START GIVEN INFORMATION

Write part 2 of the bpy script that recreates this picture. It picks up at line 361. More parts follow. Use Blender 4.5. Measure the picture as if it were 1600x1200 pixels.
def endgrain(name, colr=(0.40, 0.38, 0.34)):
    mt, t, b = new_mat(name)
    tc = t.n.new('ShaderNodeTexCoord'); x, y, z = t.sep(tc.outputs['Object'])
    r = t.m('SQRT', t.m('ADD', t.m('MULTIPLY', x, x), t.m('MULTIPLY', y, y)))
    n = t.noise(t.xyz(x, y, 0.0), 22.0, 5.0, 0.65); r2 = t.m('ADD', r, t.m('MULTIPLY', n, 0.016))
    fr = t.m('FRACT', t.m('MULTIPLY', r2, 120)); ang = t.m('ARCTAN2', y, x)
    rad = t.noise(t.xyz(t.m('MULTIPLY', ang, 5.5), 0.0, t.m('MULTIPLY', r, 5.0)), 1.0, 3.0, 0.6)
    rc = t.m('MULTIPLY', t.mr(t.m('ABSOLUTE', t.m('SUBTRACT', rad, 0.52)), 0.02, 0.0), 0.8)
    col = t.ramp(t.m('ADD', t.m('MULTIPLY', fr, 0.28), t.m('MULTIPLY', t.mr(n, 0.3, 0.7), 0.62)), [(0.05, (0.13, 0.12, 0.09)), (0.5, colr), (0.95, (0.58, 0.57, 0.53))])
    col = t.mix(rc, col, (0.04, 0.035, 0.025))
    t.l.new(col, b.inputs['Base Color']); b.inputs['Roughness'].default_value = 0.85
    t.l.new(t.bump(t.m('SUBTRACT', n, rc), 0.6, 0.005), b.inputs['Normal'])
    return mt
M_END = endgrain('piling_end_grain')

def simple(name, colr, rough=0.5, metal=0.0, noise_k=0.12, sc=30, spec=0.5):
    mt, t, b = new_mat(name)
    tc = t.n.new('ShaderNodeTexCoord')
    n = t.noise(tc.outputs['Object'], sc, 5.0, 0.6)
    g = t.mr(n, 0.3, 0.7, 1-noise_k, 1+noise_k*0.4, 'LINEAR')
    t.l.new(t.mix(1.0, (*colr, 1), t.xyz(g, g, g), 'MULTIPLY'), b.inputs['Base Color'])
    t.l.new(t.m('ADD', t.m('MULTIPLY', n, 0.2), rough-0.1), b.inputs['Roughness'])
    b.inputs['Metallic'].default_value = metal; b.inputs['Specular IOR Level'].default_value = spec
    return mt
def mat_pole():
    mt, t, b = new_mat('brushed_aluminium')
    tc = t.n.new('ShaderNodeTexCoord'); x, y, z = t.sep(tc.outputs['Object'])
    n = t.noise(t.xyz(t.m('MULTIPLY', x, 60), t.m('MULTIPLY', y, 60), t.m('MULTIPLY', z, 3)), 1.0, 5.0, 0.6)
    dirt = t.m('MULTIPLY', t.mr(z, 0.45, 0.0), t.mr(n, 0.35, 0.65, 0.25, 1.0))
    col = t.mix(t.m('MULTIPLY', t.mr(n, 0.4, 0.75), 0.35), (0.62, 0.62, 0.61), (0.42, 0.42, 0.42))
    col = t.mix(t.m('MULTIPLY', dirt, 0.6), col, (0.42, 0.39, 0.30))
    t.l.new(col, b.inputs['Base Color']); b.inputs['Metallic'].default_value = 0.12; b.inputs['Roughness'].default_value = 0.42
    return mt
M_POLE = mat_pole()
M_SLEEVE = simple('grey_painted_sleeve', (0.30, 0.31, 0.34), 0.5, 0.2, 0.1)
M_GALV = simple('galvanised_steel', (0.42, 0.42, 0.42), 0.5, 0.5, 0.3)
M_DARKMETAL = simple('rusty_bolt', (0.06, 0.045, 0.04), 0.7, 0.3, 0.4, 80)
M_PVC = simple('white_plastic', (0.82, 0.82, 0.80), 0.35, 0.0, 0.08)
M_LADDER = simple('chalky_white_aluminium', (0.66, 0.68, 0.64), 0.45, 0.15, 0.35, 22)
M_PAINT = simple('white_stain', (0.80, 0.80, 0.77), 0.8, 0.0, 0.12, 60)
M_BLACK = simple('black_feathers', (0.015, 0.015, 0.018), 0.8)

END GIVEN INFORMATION

**PROBLEM**
Extract the data exactly as given.

**PROBLEM SOLUTION**
Write part 2 of the bpy script that recreates this picture. It picks up at line 361. More parts follow. Use Blender 4.5. Measure the picture as if it were 1600x1200 pixels.
def endgrain(name, colr=(0.40, 0.38, 0.34)):
    mt, t, b = new_mat(name)
    tc = t.n.new('ShaderNodeTexCoord'); x, y, z = t.sep(tc.outputs['Object'])
    r = t.m('SQRT', t.m('ADD', t.m('MULTIPLY', x, x), t.m('MULTIPLY', y, y)))
    n = t.noise(t.xyz(x, y, 0.0), 22.0, 5.0, 0.65); r2 = t.m('ADD', r, t.m('MULTIPLY', n, 0.016))
    fr = t.m('FRACT', t.m('MULTIPLY', r2, 120)); ang = t.m('ARCTAN2', y, x)
    rad = t.noise(t.xyz(t.m('MULTIPLY', ang, 5.5), 0.0, t.m('MULTIPLY', r, 5.0)), 1.0, 3.0, 0.6)
    rc = t.m('MULTIPLY', t.mr(t.m('ABSOLUTE', t.m('SUBTRACT', rad, 0.52)), 0.02, 0.0), 0.8)
    col = t.ramp(t.m('ADD', t.m('MULTIPLY', fr, 0.28), t.m('MULTIPLY', t.mr(n, 0.3, 0.7), 0.62)), [(0.05, (0.13, 0.12, 0.09)), (0.5, colr), (0.95, (0.58, 0.57, 0.53))])
    col = t.mix(rc, col, (0.04, 0.035, 0.025))
    t.l.new(col, b.inputs['Base Color']); b.inputs['Roughness'].default_value = 0.85
    t.l.new(t.bump(t.m('SUBTRACT', n, rc), 0.6, 0.005), b.inputs['Normal'])
    return mt
M_END = endgrain('piling_end_grain')

def simple(name, colr, rough=0.5, metal=0.0, noise_k=0.12, sc=30, spec=0.5):
    mt, t, b = new_mat(name)
    tc = t.n.new('ShaderNodeTexCoord')
    n = t.noise(tc.outputs['Object'], sc, 5.0, 0.6)
    g = t.mr(n, 0.3, 0.7, 1-noise_k, 1+noise_k*0.4, 'LINEAR')
    t.l.new(t.mix(1.0, (*colr, 1), t.xyz(g, g, g), 'MULTIPLY'), b.inputs['Base Color'])
    t.l.new(t.m('ADD', t.m('MULTIPLY', n, 0.2), rough-0.1), b.inputs['Roughness'])
    b.inputs['Metallic'].default_value = metal; b.inputs['Specular IOR Level'].default_value = spec
    return mt
def mat_pole():
    mt, t, b = new_mat('brushed_aluminium')
    tc = t.n.new('ShaderNodeTexCoord'); x, y, z = t.sep(tc.outputs['Object'])
    n = t.noise(t.xyz(t.m('MULTIPLY', x, 60), t.m('MULTIPLY', y, 60), t.m('MULTIPLY', z, 3)), 1.0, 5.0, 0.6)
    dirt = t.m('MULTIPLY', t.mr(z, 0.45, 0.0), t.mr(n, 0.35, 0.65, 0.25, 1.0))
    col = t.mix(t.m('MULTIPLY', t.mr(n, 0.4, 0.75), 0.35), (0.62, 0.62, 0.61), (0.42, 0.42, 0.42))
    col = t.mix(t.m('MULTIPLY', dirt, 0.6), col, (0.42, 0.39, 0.30))
    t.l.new(col, b.inputs['Base Color']); b.inputs['Metallic'].default_value = 0.12; b.inputs['Roughness'].default_value = 0.42
    return mt
M_POLE = mat_pole()
M_SLEEVE = simple('grey_painted_sleeve', (0.30, 0.31, 0.34), 0.5, 0.2, 0.1)
M_GALV = simple('galvanised_steel', (0.42, 0.42, 0.42), 0.5, 0.5, 0.3)
M_DARKMETAL = simple('rusty_bolt', (0.06, 0.045, 0.04), 0.7, 0.3, 0.4, 80)
M_PVC = simple('white_plastic', (0.82, 0.82, 0.80), 0.35, 0.0, 0.08)
M_LADDER = simple('chalky_white_aluminium', (0.66, 0.68, 0.64), 0.45, 0.15, 0.35, 22)
M_PAINT = simple('white_stain', (0.80, 0.80, 0.77), 0.8, 0.0, 0.12, 60)
M_BLACK = simple('black_feathers', (0.015, 0.015, 0.018), 0.8)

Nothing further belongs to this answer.